I recently did a guest post at Linda R Harley’s Site, Rosebuz. My post, entitled How much is too much science?, is a post on my theme of getting the science right in science fiction. I am appreciative of Linda for allowing me to guest post on her blog, that of a book blogger who reviews books and gets the word out about independent writers. She performs a great service for independent authors and the reading community, and I look forward to the review she has promised of The Deep Dark Well. I have contacted several other book bloggers who have agreed to do author interviews or reviews in the future, depending on their schedules. I hope that happens, as it is a great boost in publicity. I have also had some who promised to do something and then didn’t. I sent a great deal of information to two bloggers, as well as a copy of one book for review, only to hear nothing after. For one I actually bought a webcam for a video interview. I tried to contact that blogger (though they actually called themselves a promoter) and kept getting a reply that they were still interested. I finally gave up. If they want to contact me that’s great. If not, I move on.
I still am not really sure how much publicity or reviews play into the success of a book online. One book, The Shadows of the Multiverse, has five 5 Star Reviews and went through its five day promotion on Amazon. I had planned for it to be the next book to take off after The Deep Dark Well, only it hasn’t happened. So far less that a hundred sales, though I still have hopes that it will someday take off, and even if it only sells forty books a month for the next couple of years it will have been worth the effort. Another science fiction novel, Exodus: Empires at War: Book One, just seemed to take off on its own. 1,300 sales in seven weeks, without the benefit of reviews or likes, though it has some of each now. I can only figure that a lot of the people who downloaded The Deep Dark Well when it was free, or bought it afterwards, wanted another of my books to read, and skipped over The Shadows of the Multiverse. Currently I have my Steampunk Fantasy, Daemon, on promotion, and based on past performance, I have no idea how it will do afterwards.

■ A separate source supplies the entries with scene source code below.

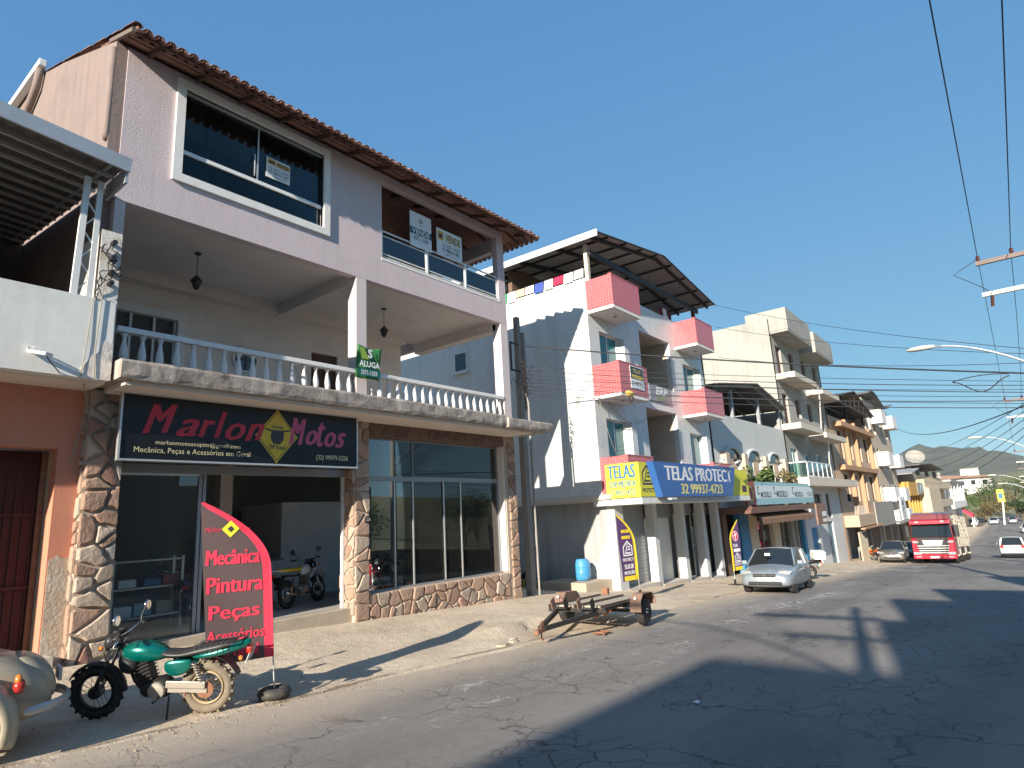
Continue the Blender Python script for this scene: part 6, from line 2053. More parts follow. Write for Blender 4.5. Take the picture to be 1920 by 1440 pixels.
        blob([(.20, .10, .64, .72), (-.10, .125, .66, .77), (-.32, .10, .70, .84), (-.46, .06, .76, .87), (-.52, .03, .80, .86)], paint, 'tail_cowl', t_)
        MB().tube([(-.18, .14, .80), (-.38, .14, .86), (-.46, .0, .87), (-.38, -.14, .86), (-.18, -.14, .80)], .011, 6).build('grab_rail', 'black_metal', t_, smooth=True)
    rf_ = MB()
    vs_ = []
    for i in range(9):
        a = R(-12 + 82 * i / 8)
        rr = r + .085
        for yy in (-.07, .07):
            vs_.append((-rr * math.sin(a), yy, r + rr * math.cos(a)))
    rf_.add(vs_, [(2 * i, 2 * i + 1, 2 * i + 3, 2 * i + 2) for i in range(8)])
    rf_.build('rear_fender', 'black_plastic', t_, solid=.008)
    MB().box(-.53, -.47, -.06, .06, .70, .77).build('tail_light', 'red_lens', t_, bevel=.01)
    MB().bar((-.44, -.10, .57), (-.50, -.10, .71), .20, .012, up=(1, 0, .3)).build('licence_plate', plate, t_)
    for sd in (-1, 1):
        MB().lathe([(.02, -.02), (.03, .0), (.02, .02)], (-.44, sd * .15, .68), 10, 'y').build('turn_signal', 'amber_lens', t_)
    if box:
        MB().box(-.62, -.12, -.24, .24, .88, 1.22).build('carrier_box', box, t_, bevel=.03)
    return t_

mk = motorbike('dusty teal motorbike parked nose-in before the orange house', 'teal_paint', tyre='dusty_rubber', rim='black_metal', dusty=True)
for k in range(5):
    pass
def put_bike(o, x, y, hd, z=None, lean=-8.0, steer=0):
    o.rotation_mode = 'XYZ'
    z0_ = gz(x, y) if z is None else z
    z1_ = gz(x + 1.3 * math.cos(R(hd)), y + 1.3 * math.sin(R(hd))) if z is None else z
    o.location = (x, y, z0_ + 0.01)
    o.rotation_euler = (R(lean), -math.atan2(z1_ - z0_, 1.3), R(hd))
put_bike(mk, 4.05, 8.12, 132.0)
# cargo net on the seat
nt_ = MB()
for k in range(7):
    x = -.28 + .065 * k
    nt_.tube([(x, .115, .735 + .0), (x + .02, .09, .83 + .004 * (6 - k)), (x, 0, .865 - .008 * k), (x - .02, -.09, .83 + .004 * (6 - k)), (x, -.115, .735)], .005, 4)
for yy in (-.08, 0, .08):
    nt_.tube([(-.30, yy, .872 - abs(yy) * .2), (-.1, yy * 1.1, .856 - abs(yy) * .2), (.12, yy * 1.2, .818 - abs(yy) * .2)], .005, 4)
o = nt_.build('cargo_net', 'cable', None)
o.parent = mk
# other bikes
b_ = motorbike('dark motorbike with white carrier box parked behind the silver car', 'black_paint', detail=False, box='white_pvc', plate='plate_white')
put_bike(b_, 30.6, 7.9, 125.0)
b_ = motorbike('orange motorbike parked by the plank gate', 'orange_paint', detail=False)
put_bike(b_, 59.0, 10.0, 30.0, lean=-6)
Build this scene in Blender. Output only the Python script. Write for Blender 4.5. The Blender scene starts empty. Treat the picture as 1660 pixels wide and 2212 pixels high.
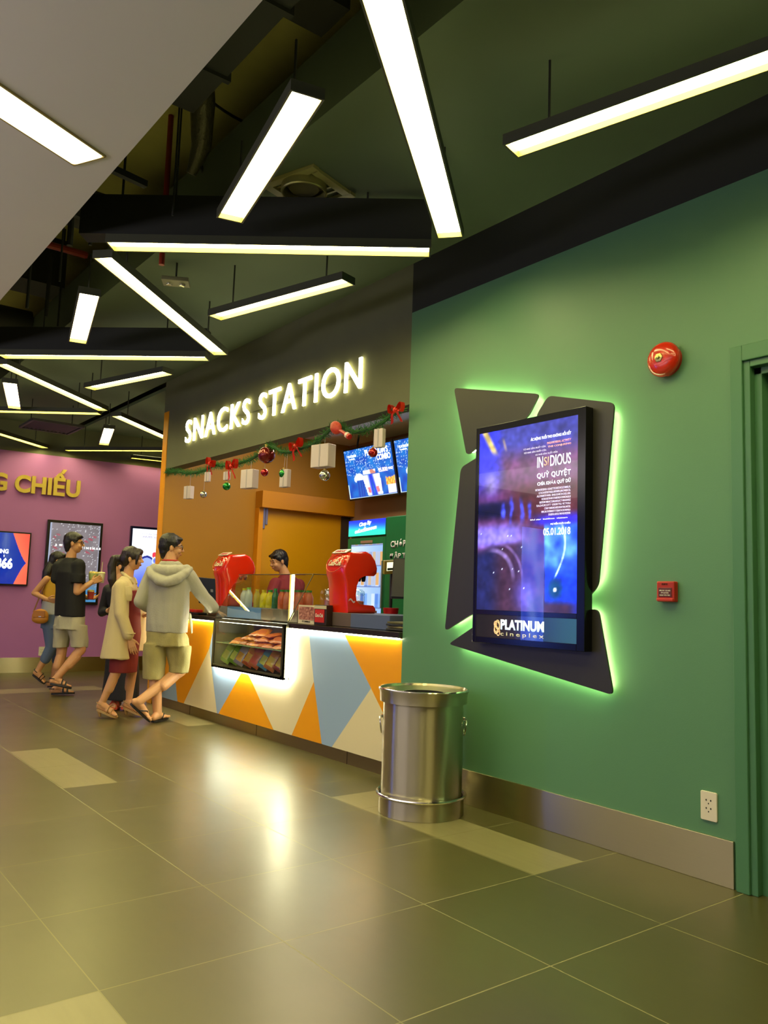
import bpy, bmesh, math, random
from mathutils import Vector, Matrix, noise

C = bpy.context.scene.collection
scn = bpy.context.scene
PI = math.pi
R_ = math.radians

# ------------------------------------------------------------------ camera, world, exposure
YAW, PITCH, ROLL, FPX = .6551, .1068, .0328, 1746.0
cam = bpy.data.cameras.new('camera')
camo = bpy.data.objects.new('camera', cam)
C.objects.link(camo)
_f = Vector((math.sin(YAW) * math.cos(PITCH), math.cos(YAW) * math.cos(PITCH), math.sin(PITCH)))
_r = Vector((math.cos(YAW), -math.sin(YAW), 0))
_u = _r.cross(_f)
_r2 = math.cos(ROLL) * _r + math.sin(ROLL) * _u
_u2 = -math.sin(ROLL) * _r + math.cos(ROLL) * _u
camo.matrix_world = Matrix(((_r2.x, _u2.x, -_f.x, 0), (_r2.y, _u2.y, -_f.y, 0), (_r2.z, _u2.z, -_f.z, 1.2), (0, 0, 0, 1)))
cam.sensor_fit = 'VERTICAL'
cam.sensor_height = 36.0
cam.lens = FPX / 2212 * 36.0
cam.clip_start = .05
scn.camera = camo

world = bpy.data.worlds.new('world')
scn.world = world
world.use_nodes = True
world.node_tree.nodes['Background'].inputs[0].default_value = (.55, .5, .62, 1)
world.node_tree.nodes['Background'].inputs[1].default_value = .06

scn.view_settings.view_transform = 'Standard'
scn.view_settings.look = 'None'
scn.view_settings.gamma = 1
scn.view_settings.use_curve_mapping = False
scn.view_settings.exposure = 0.18

BAR_E = 24.0                      # linear lights
BAR_C = (1.0, .90, .38)
LED_E = 40.0                      # counter strips
LED_C = (1.0, .97, .70)


def area(name, loc, rot, sx, sy, power, col):
    l = bpy.data.lights.new(name, 'AREA')
    l.shape = 'RECTANGLE'
    l.size, l.size_y, l.energy, l.color = sx, sy, power, col
    o = bpy.data.objects.new(name, l)
    C.objects.link(o)
    o.location, o.rotation_euler = loc, rot
    return o


# added fill lamps, out of view under the white ceiling
area('foyer_fill', (-3.2, 6.5, 3.1), (0, 0, 0), 3.0, 6.0, 60, (1.0, .92, .86))
area('foyer_fill', (-3.2, -.5, 3.1), (0, 0, 0), 3.0, 5.0, 22, (1.0, .95, .62))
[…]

Is the effort of publicizing a book, whether through promotion, reviews or book blogging, really worth it? All I can say is it can’t hurt. Over the weekend I tried another method. I put a list of all of my current book on a page at the front of each ebook, with hyperlinks to their sales page on Amazon. I have also placed a The Favor of a Review section at the end of each book, along with a hyperlink to that book’s sales page where the reader can easily post a review. Will that help? I have no idea, but again it can’t hurt.